● **Problem details**:
Find every line of the listing below where "scene" appears, and copy it.

● ● ● ● ●

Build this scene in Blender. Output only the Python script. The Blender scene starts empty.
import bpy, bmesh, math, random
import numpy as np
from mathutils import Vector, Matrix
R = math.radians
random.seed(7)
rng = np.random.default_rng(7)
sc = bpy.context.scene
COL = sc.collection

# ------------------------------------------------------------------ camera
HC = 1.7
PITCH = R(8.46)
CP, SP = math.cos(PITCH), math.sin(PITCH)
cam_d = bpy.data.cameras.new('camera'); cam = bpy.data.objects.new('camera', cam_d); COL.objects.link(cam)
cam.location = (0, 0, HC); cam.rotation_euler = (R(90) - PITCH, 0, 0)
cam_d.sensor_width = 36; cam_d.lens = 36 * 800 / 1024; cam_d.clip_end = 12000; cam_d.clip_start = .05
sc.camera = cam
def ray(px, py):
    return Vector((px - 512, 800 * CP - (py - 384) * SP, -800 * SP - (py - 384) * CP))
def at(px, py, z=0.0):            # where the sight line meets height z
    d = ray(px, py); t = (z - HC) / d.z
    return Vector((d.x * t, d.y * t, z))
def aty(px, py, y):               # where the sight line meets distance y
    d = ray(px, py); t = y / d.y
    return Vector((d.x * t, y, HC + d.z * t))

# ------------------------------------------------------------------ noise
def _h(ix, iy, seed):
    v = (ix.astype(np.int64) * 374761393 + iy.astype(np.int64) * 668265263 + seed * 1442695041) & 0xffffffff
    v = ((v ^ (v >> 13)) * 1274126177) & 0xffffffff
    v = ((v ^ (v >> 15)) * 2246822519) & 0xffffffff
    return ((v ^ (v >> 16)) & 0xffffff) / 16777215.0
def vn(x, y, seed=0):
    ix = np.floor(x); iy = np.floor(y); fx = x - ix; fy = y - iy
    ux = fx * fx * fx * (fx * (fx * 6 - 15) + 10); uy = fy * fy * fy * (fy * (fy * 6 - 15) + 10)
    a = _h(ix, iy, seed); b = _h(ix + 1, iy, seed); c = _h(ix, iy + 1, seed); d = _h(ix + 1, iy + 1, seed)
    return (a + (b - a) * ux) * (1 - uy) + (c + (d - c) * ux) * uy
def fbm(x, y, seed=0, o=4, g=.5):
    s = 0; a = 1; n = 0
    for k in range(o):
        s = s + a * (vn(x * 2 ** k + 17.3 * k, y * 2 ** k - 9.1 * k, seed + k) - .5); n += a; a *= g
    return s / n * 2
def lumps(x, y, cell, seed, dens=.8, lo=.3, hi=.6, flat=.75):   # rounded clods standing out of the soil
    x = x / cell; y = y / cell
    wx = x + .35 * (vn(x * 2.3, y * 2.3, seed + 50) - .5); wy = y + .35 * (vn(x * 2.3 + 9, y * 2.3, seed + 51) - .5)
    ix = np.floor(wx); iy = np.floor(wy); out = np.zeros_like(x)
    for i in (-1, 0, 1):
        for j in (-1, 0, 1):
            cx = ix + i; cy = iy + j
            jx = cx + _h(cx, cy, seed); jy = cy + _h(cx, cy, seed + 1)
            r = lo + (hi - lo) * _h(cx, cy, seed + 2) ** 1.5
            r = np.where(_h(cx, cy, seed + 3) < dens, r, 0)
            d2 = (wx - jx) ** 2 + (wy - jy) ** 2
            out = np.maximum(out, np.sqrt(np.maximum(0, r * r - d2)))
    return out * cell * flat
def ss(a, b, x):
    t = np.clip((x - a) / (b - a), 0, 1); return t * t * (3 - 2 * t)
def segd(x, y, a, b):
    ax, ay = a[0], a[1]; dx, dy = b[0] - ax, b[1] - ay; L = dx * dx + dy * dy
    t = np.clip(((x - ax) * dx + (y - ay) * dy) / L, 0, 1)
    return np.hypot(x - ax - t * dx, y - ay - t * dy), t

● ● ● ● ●

● **Reply to the task**:
Build this scene in Blender. Output only the Python script. The Blender scene starts empty.
sc = bpy.context.scene